## EXERCISE DESCRIPTION
Please write out the complete listing that follows, exactly as it reads.

## COLLECTED DATA
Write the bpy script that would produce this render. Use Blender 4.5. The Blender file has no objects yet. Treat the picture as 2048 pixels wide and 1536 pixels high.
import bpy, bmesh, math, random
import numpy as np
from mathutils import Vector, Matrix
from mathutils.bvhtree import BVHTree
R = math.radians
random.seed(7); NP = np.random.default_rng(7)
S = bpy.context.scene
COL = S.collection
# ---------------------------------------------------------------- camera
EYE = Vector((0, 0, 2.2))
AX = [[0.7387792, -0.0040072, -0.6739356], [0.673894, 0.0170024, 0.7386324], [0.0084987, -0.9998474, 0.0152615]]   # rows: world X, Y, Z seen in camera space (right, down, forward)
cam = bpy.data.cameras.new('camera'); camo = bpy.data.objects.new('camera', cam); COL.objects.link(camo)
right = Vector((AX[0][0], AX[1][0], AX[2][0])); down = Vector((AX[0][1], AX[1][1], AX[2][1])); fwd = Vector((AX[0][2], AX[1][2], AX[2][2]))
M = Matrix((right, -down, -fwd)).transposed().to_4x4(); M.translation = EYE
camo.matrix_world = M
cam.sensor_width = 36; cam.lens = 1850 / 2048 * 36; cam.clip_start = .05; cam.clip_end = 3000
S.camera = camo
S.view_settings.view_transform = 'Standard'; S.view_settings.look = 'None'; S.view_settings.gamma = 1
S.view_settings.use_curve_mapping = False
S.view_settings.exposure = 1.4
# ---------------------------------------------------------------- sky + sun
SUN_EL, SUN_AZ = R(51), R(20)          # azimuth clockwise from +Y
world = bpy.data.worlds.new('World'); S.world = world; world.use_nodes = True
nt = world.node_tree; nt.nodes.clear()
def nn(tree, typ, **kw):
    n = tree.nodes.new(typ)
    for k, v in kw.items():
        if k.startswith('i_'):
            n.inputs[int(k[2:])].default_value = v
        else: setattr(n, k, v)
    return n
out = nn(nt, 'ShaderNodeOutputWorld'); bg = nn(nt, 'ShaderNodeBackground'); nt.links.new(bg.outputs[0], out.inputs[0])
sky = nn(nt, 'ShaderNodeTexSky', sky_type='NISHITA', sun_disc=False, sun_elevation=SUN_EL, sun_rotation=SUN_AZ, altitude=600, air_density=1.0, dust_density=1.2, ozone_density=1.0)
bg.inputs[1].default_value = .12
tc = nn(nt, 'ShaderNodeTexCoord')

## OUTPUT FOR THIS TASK
Write the bpy script that would produce this render. Use Blender 4.5. The Blender file has no objects yet. Treat the picture as 2048 pixels wide and 1536 pixels high.
import bpy, bmesh, math, random
import numpy as np
from mathutils import Vector, Matrix
from mathutils.bvhtree import BVHTree
R = math.radians
random.seed(7); NP = np.random.default_rng(7)
S = bpy.context.scene
COL = S.collection
# ---------------------------------------------------------------- camera
EYE = Vector((0, 0, 2.2))
AX = [[0.7387792, -0.0040072, -0.6739356], [0.673894, 0.0170024, 0.7386324], [0.0084987, -0.9998474, 0.0152615]]   # rows: world X, Y, Z seen in camera space (right, down, forward)
cam = bpy.data.cameras.new('camera'); camo = bpy.data.objects.new('camera', cam); COL.objects.link(camo)
right = Vector((AX[0][0], AX[1][0], AX[2][0])); down = Vector((AX[0][1], AX[1][1], AX[2][1])); fwd = Vector((AX[0][2], AX[1][2], AX[2][2]))
M = Matrix((right, -down, -fwd)).transposed().to_4x4(); M.translation = EYE
camo.matrix_world = M
cam.sensor_width = 36; cam.lens = 1850 / 2048 * 36; cam.clip_start = .05; cam.clip_end = 3000
S.camera = camo
S.view_settings.view_transform = 'Standard'; S.view_settings.look = 'None'; S.view_settings.gamma = 1
S.view_settings.use_curve_mapping = False
S.view_settings.exposure = 1.4
# ---------------------------------------------------------------- sky + sun
SUN_EL, SUN_AZ = R(51), R(20)          # azimuth clockwise from +Y
world = bpy.data.worlds.new('World'); S.world = world; world.use_nodes = True
nt = world.node_tree; nt.nodes.clear()
def nn(tree, typ, **kw):
    n = tree.nodes.new(typ)
    for k, v in kw.items():
        if k.startswith('i_'):
            n.inputs[int(k[2:])].default_value = v
        else: setattr(n, k, v)
    return n
out = nn(nt, 'ShaderNodeOutputWorld'); bg = nn(nt, 'ShaderNodeBackground'); nt.links.new(bg.outputs[0], out.inputs[0])
sky = nn(nt, 'ShaderNodeTexSky', sky_type='NISHITA', sun_disc=False, sun_elevation=SUN_EL, sun_rotation=SUN_AZ, altitude=600, air_density=1.0, dust_density=1.2, ozone_density=1.0)
bg.inputs[1].default_value = .12
tc = nn(nt, 'ShaderNodeTexCoord')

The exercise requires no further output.